I stayed longer than I should have
A few years ago I started a new job after a very difficult three months; this job gave me security and stability which I was looking for. Before I got the job I would look out for other opportunities but once I got this job I did not look at other opportunities. I have always been driven by goals but when I got this job I stopped setting goals for myself. I was a kid with a dream to do great things but the previous three months had completely knocked my confidence. I felt very lucky to even get the job. A year later I realised that I needed to make a changes in my life, I needed a new job to enhance my career but I did not do anything to change anything in my life. I stayed in that job for nearly four years and for two years of it I was unhappy. I did not make a move because I was comfortable, i miserable but comfortable. I did not leave that job until it reached a point where I had to leave. If I was not pushed out I would not have moved on and I would not have learnt the things that I have learnt in my new adventure.

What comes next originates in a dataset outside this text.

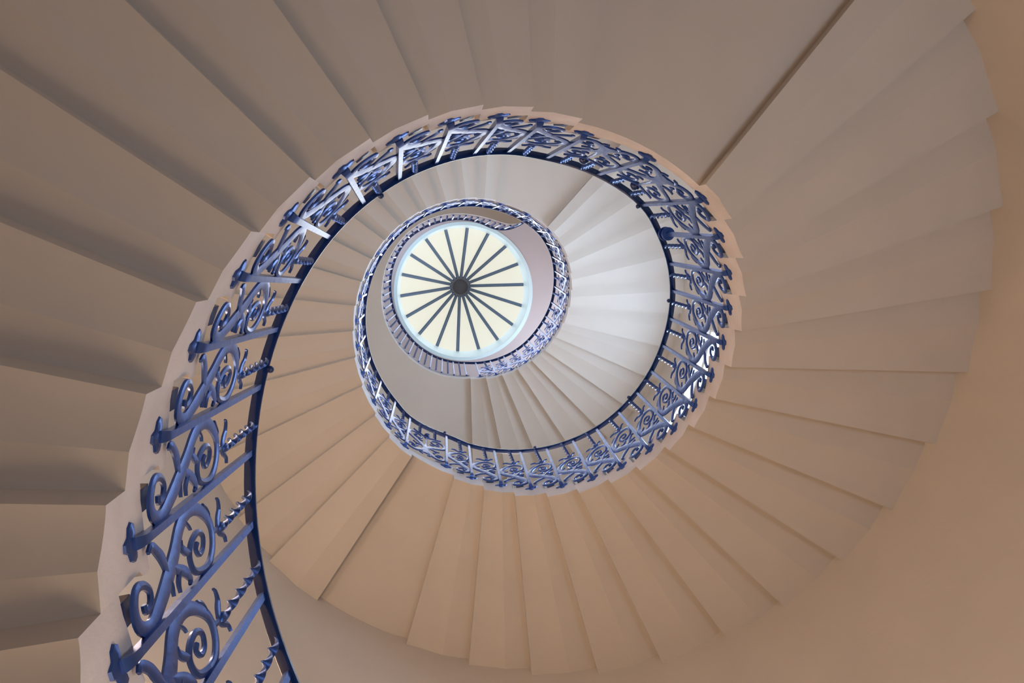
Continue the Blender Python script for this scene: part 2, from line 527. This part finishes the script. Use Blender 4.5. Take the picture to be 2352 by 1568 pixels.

There are a lot of people out there who need to make a move on to something new but they are sacred of making a move. My focus was on what I would lose if I made a move instead of what I would get if I made a move. I look back now and I wish I made the move sooner rather than later but now I have. There are a lot of people out there who could be doing great things today but they are staying in jobs, relationships and jobs that will not help them grow. What have you been trying to do in your life and what is holding you back? Why haven’t you made the move that you need to make in order to get the life that you want? What do you need to do right now to get back on track?